Apple’s patent covers a gesture first introduced on the iPhone that allows users to zoom into web pages, photos, documents, and more by “pinching” the display with their thumb and forefinger. Some of the claims the Cupertino company made in the patent had been covered by previous patents, while others were simply ineligible, the USPTO found.

Apple now has two months to respond to the decision, and the outcome could have a significant impact on Apple’s ongoing legal battles with Samsung all over the world.

Claim eight of the pinch to zoom patent, which covers the iPhone’s ability to determine single and multiple touch inputs to distinguish between a scroll and a gesture, was involved in Apple’s landmark win against Samsung last August, which saw the company awarded $1.05 billion in damages.

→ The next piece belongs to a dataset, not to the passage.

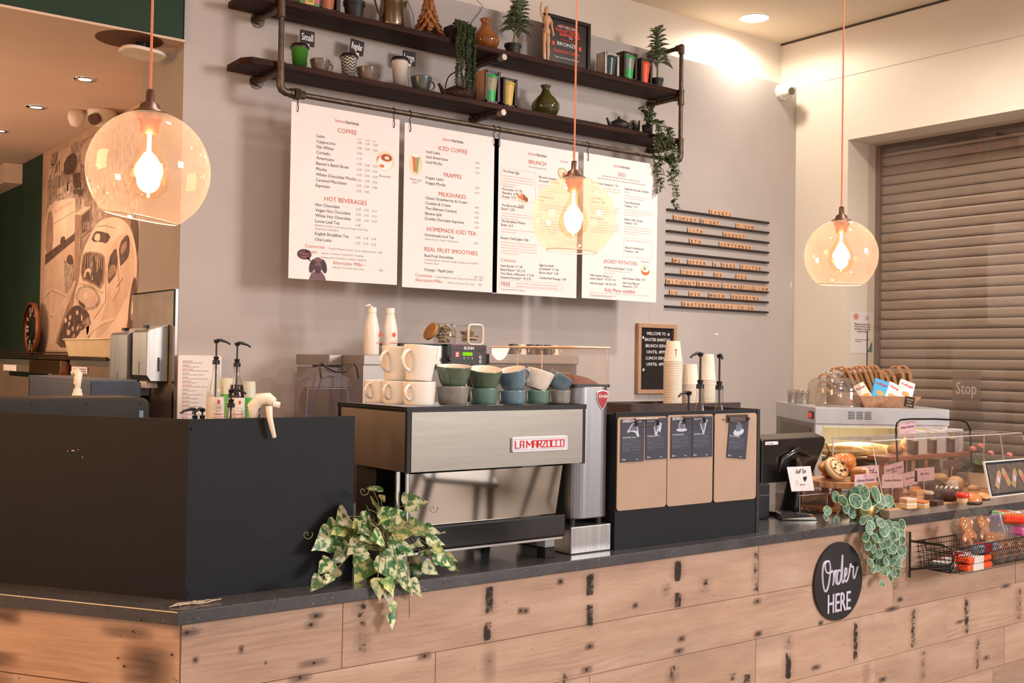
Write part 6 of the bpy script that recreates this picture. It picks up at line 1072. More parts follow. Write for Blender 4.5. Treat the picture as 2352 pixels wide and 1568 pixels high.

21 of the 24 Samsung Galaxy devices Apple targeted were found guilty of infringing that patent, according to the filing Samsung made on Sunday, but the USPTO has found that the claim was already covered in U.S. patent number 7,724,242, which was awarded to Daniel W. Hillis and Bran Ferren.

“Hillis teaches distinguishing the number of contact points and determining whether the event object matches a gesture pattern,” wrote the USPTO in its decision.

This isn’t the first time the USPTO has found an Apple patent invalid. Back in April, it also rejected multiple claims in Apple’s “rubber banding” patent, which covers an iOS scroll feature that causes pages to bounce back when the users scrolls past the end of a page.